Column コラム
日本盲導犬総合センター(富士ハーネス)佐野智浩センター長
ワンちゃんケア
このコラムでは動物に関わっていらっしゃる方にお話を伺い、そのお仕事や思いを紹介しています。
今回は、公益財団法人日本盲導犬協会、日本盲導犬総合センターの佐野智浩(さの ともひろ)センター長に伺いました。
富士山の麓、白糸の滝にほど近い場所に位置する「日本盲導犬総合センター」は “盲導犬の里 富士ハーネス”という愛称で親しまれ、
盲導犬の一生をトータルにケアすることを目的とした、国内で初めての施設です。
◆ 盲導犬との関わり、そのきっかけを教えてください。
佐野センター長: 子供のころから動物や生き物が好きで、動物園の飼育員になりたかったんです。実際に飼育員をしていました。
30代の頃、富士宮市に当センターが開設することを知り、動物に関わったこれまでの経験に、新たに福祉の仕事が加わる業務に
是非挑戦したいと思い転職しました。
最初は普及推進部に配属され、盲導犬への理解を啓発する様々な事に携わりました。もちろん最初は不安がありましたが、
自分を試してみたいという気持ちもあり、日々の業務を通じて自分の中にひとつづつ引き出しを増やしていくようなイメージで、
盲導犬とそれを取巻く様々な事柄について学びました。
◆ 貴センターは2006年に開設して今年で14年目ですが、以前と比べて何か変化はありますか?
佐野センター長: 1997年に神奈川訓練センターが開所して以来、2001年に仙台訓練センタ―、2006年に当センター、そして2008年に
島根あさひ訓練センターが開所し、盲導犬育成規模が拡大しました。
訓練に関して、動物福祉の精神にのっとって行っていることに変化はありません。しかし、職人気質と言いますか、経験をもとに訓練することが依然は多かったように思います。今は科学的データを用いて体系的に訓練しています。そして、褒めて育てています。上手に出来たら餌をあげるのではなく褒めます。褒められて嬉しい。嬉しいから訓練が楽しい。そんな風に訓練は行われています。
◆ 貴センターは一般のお客様を予約なしで迎えていらっしゃいますが、盲導犬訓練施設としてこれは珍しいのではないでしょうか?
佐野センター長: 日本唯一です。開設当時は世界でもあまり例が無かったと思います。当センターは、盲導犬の出産から引退後までの
一生をトータルにケアするすることにより、安定的な盲導犬の育成頭数を確保するための施設です。そこにレジャー的要素を取り入れ、
情報発信すると同時に盲導犬に関する啓発を行っています。各種イベントも開催していますが、そこでは前職の動物園勤務経験が活かせていると思います。

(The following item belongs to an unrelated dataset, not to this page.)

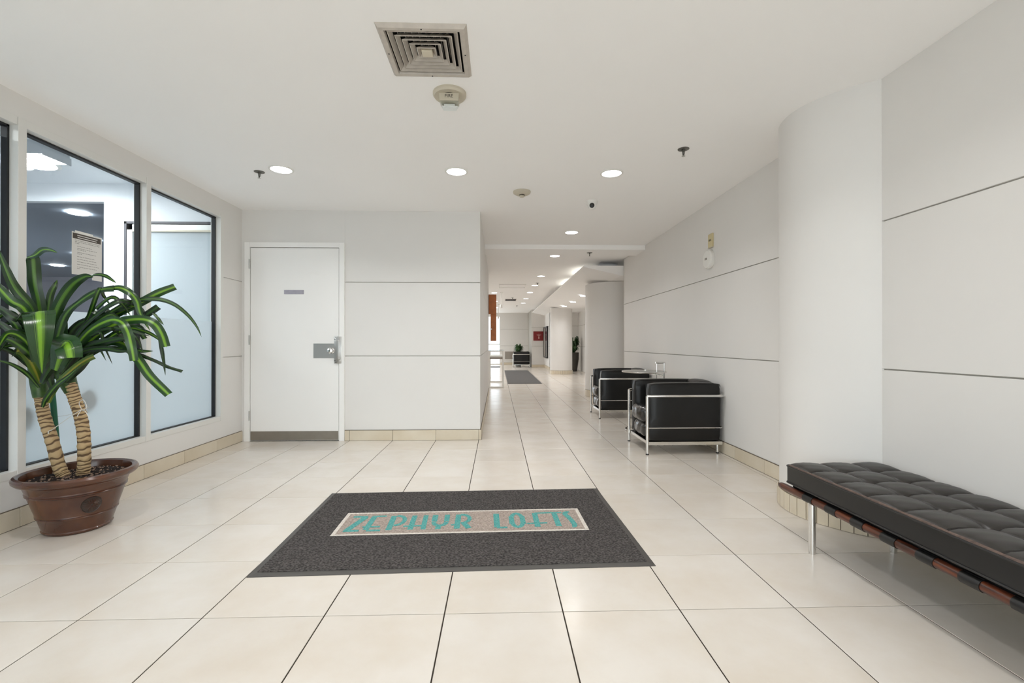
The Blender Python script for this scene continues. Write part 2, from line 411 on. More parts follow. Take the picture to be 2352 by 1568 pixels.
# back wall with the door (face y=4.98)
YB = 4.98
bw = BM(); box(bw, -2.83, -0.19-PT, YB+PT, YB+0.15, 0, ZC+0.3)
wb = tag(obj('wall_back', bw, M['groove'], kind='structure'), 'grey-white panelled wall holding the white door, ending at the corridor corner', 'wall')
for z0, z1 in lvl(0.112): obj('panel', bx(-1.63, -0.189, YB, YB+PT+0.002, z0, z1, 0.0015), M['wall'], wb)
obj('panel', bx(-2.71, -1.63, YB, YB+PT+0.002, 2.105, ZC), M['wall'], wb)
# corridor wall (face x=-0.189) y 4.98 .. 9.45
cw = BM(); box(cw, -0.6, -0.189-PT, YB+0.15, 9.45, 0, ZC+0.3)
wc = tag(obj('wall_corridor', cw, M['groove'], kind='structure'), 'panelled wall running down the left side of the corridor', 'wall')
for z0, z1 in lvl(0.112): obj('panel', bx(-0.189-PT-0.002, -0.189, YB+PT, 9.45, z0, z1, 0.0015), M['wall'], wc)
obj('panel', bx(-0.62, -0.189, 9.45, 9.47, 0, ZC), M['wall'], wc)
# right far wall face x=2.13, y 3.1..7.75
XR = 2.13
rw = BM(); box(rw, XR+PT, XR+0.2, 2.9, 7.74, 0, ZC+0.3); box(rw, XR+0.19, 3.08, 7.5, 7.74, 0, ZC+0.3)
wr = tag(obj('wall_right_far', rw, M['groove'], kind='structure'), 'panelled right-hand wall behind the black armchairs', 'wall')
for z0, z1 in lvl(0.112): obj('panel', bx(XR, XR+PT+0.002, 2.95, 7.75, z0, z1, 0.0015), M['wall'], wr)
obj('panel', bx(XR, 3.08, 7.74, 7.76, 0, ZC), M['wall'], wr)
# right near wall face x=2.05, y -3..2.42
XN = 2.05
nw = BM(); box(nw, XN+PT, XN+0.35, -3.0, 2.95, 0, ZC+0.3)
wn = tag(obj('wall_right_near', nw, M['groove'], kind='structure'), 'panelled right-hand wall behind the leather bench', 'wall')
for z0, z1 in lvl(0.112): obj('panel', bx(XN, XN+PT+0.002, -3.0, 2.47, z0, z1, 0.0015), M['wall'], wn)
# curved bulge between them
BP = [(2.05,2.405),(2.022,2.420),(1.973,2.455),(1.922,2.508),(1.863,2.592),(1.832,2.650),(1.808,2.728),(1.803,2.812),(1.817,2.904),(1.848,2.985),(1.905,3.060),(1.99,3.115),(2.13,3.14)]
bc = cr([(x, y, 0) for x, y in BP], 72)
outl = [(p.x, p.y) for p in bc] + [(2.3,3.14),(2.3,2.405)]
bu = poly(BM(), outl[::-1], 0.0, ZC+0.02)
bmesh.ops.recalc_face_normals(bu, faces=bu.faces[:])
bul = obj('wall_curve', bu, M['wall'], smooth=True, kind='structure')
tag(bul, 'smooth rounded wall bulge with a narrow-tiled foot beside the bench', 'wall')

# base tiles: rows of tiles, each its own object
BH, BT = 0.108, 0.012
def base_run(name, label, axis, face, lo, hi, sgn, joints, capmat=True):
    """axis 'y': runs along y with face at x=face, proud by sgn*BT ; axis 'x' likewise"""
    st = BM(); a, b = sorted((face, face+sgn*BT*0.6))
    if axis == 'y': box(st, a, b, lo, hi, 0, BH+0.004)
    else: box(st, lo, hi, a, b, 0, BH+0.004)
    root = tag(obj(name, st, M['caulk'], kind='structure'), label, 'baseboard')
    cuts = [lo]+[j for j in joints if lo+0.02 < j < hi-0.02]+[hi]
    for c0, c1 in zip(cuts, cuts[1:]):
        g = 0.0017
        a, b = sorted((face, face+sgn*BT))
        if axis == 'y': t = bx(a, b, c0+g, c1-g, 0.002, BH, 0.0012)
        else: t = bx(c0+g, c1-g, a, b, 0.002, BH, 0.0012)
        obj('tile', t, M['basetile'], root)
    return root
gy = [TY0+k*T for k in range(-12, 46)]; gx = [TX0+k*T for k in range(-10, 10)]
base_run('baseboard_left', 'row of cream base tiles under the windows', 'y', -2.71, -3.0, 4.98, 1, gy)
base_run('baseboard_back', 'short row of cream base tiles right of the white door', 'x', YB, -1.628, -0.178, -1, [x+0.001 for x in gx])
base_run('baseboard_corridor', 'base tiles along the left side of the corridor', 'y', -0.189, YB, 9.45, 1, gy)
base_run('baseboard_right_far', 'base tiles on the wall behind the armchairs', 'y', XR, 3.14, 7.75, -1, gy)
base_run('baseboard_right_near', 'base tiles on the wall behind the bench', 'y', XN, -3.0, 2.395, -1, gy)
# curved base, narrow tiles
def curved_base(name, label, pts, width, h, parent_z=0, closed=False):
    L = [0]
    for p, q in zip(pts, pts[1:]): L.append(L[-1]+(Vector(q)-Vector(p)).length)
    def at(s):
        s = max(0, min(L[-1], s))
        for k in range(len(L)-1):
            if s <= L[k+1]+1e-9:
                t = (s-L[k])/max(1e-9, L[k+1]-L[k]); p, q = Vector(pts[k]), Vector(pts[k+1])
                d = (q-p).normalized(); return p.lerp(q, t), d
    root = None; n = max(1, int(round(L[-1]/width)))
    st = BM(); off = 0.007
    prev = None
    for p in [at(L[-1]*i/(n*3))for i in range(n*3+1)]:
        c, d = p; nn = Vector((-d.y, d.x))
        if curved_base.flip: nn = -nn
        a = st.verts.new((c.x-nn.x*0.01, c.y-nn.y*0.01, 0)); b = st.verts.new((c.x+nn.x*off, c.y+nn.y*off, 0))
        e = st.verts.new((c.x+nn.x*off, c.y+nn.y*off, h+0.004)); f = st.verts.new((c.x-nn.x*0.01, c.y-nn.y*0.01, h+0.004))
        if prev:
            for u in range(4): st.faces.new((prev[u], prev[(u+1) % 4], (a,b,e,f)[(u+1) % 4], (a,b,e,f)[u]))
        prev = (a, b, e, f)
    bmesh.ops.recalc_face_normals(st, faces=st.faces[:])
    root = tag(obj(name, st, M['caulk'], kind='structure'), label, 'baseboard')
    for i in range(n):
        g = 0.0016
        c0, d0 = at(L[-1]*i/n+g); c1, d1 = at(L[-1]*(i+1)/n-g)
        d = (c1-c0).normalized(); nn = Vector((-d.y, d.x))
        if curved_base.flip: nn = -nn
        o = 0.013
        q = [(c0.x, c0.y), (c1.x, c1.y), (c1.x+nn.x*o, c1.y+nn.y*o), (c0.x+nn.x*o, c0.y+nn.y*o)]
        t = poly(BM(), q, 0.002, h); bmesh.ops.recalc_face_normals(t, faces=t.faces[:])
        obj('tile', t, M['basetile'], root)
    return root
curved_base.flip = False
curved_base('baseboard_curve', 'narrow upright base tiles following the rounded wall foot', [(p.x, p.y) for p in bc][1:-3], 0.058, BH)

# left wall around the windows (face x=-2.71)
XL = -2.71
WY = [(0.835,1.735),(1.785,2.690),(2.740,3.645),(3.695,4.602)]
lw = BM()
box(lw, -2.83, XL, -3.1, 4.98, 0, 0.28); box(lw, -2.83, XL, -3.1, 4.98, 2.318, ZC+0.3)
box(lw, -2.83, XL, -3.1, 0.785, 0.28, 2.318); box(lw, -2.83, XL-PT, 4.65, 5.13, 0.28, 2.318)
wl = tag(obj('wall_left', lw, M['wall'], kind='structure'), 'left-hand wall around the row of tall windows', 'wall')
for z0, z1 in [(0.28, J1-JW/2), (J1+JW/2, J2-JW/2), (J2+JW/2, 2.318)]:
    obj('panel', bx(XL-PT-0.002, XL, 4.65, 4.98, z0, z1), M['wall'], wl)
rear = BM(); box(rear, -2.83, -2.5, -3.12, -3.0, 0, ZC+.3); box(rear, 1.9, 2.4, -3.12, -3.0, 0, ZC+.3); box(rear, -2.5, 1.9, -3.12, -3.0, 2.3, ZC+.3)
tag(obj('wall_rear', rear, M['wall'], kind='structure'), 'wall behind the viewer with the glazed street entrance', 'wall')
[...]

◆ 盲導犬の犬種に、ラブラドール・レトリーバーが多いのはなぜでしょうか?
佐野センター長: 性格と体の大きさが盲導犬に適しているからです。人懐こい性格で、人間と一緒に作業することが好きです。彼らの穏やかな外見は周りの人にも不安感を与え難いです。ラブラドール・レトリーバーの体重はおおよそ25kgです。盲導犬として活動するには、必ずしもパワフルでなくても良いですが、人間をリードする役目もあるので、丁度良い大きさと言えます。
◆ 訓練の結果、盲導犬になれなかった犬はどうなりますか?
佐野センター長: 訓練を行ったけど、性格が盲導犬に向かないと判断されたり、身体的に懸念がある訓練犬は、進路を変更することになるので「キャリアチェンジ犬」となります。
彼らはそれぞれの性質に合った環境で暮らすことになります。例えば、啓発活動の場でデモンストレーションなどを行う盲導犬PR犬や、手足が不自由な方のサポートをする介助犬として活躍することもあります。また、キャリアチェンジ犬が天寿を全うするまで、家族の一員として迎え入れてくださる「キャリアチェンジ犬飼育ボランティア」に譲渡する仕組みもあります。
◆ 佐野センター長が大切にしていらっしゃることは何でしょうか?
佐野センター長: 「出会い」を大切にしています。カッコつけるわけではないですが、「一期一会」という言葉が好きなんです。
もともと話好きというのもありますが、来館してくださっている方に声を掛けます。どこからいらしたんですか?とか、来館のきっかけを伺ったりします。犬を連れての来場も出来ますので、犬好きの方々と情報交換もします。
◆ どうもありがとうございます。
日本盲導犬センター 富士ハーネスのすぐ近くに「白糸の滝」があります。「白糸の滝」は、「富士山-信仰の対象と芸術の源泉」の構成資産として世界文化遺産に登録されています。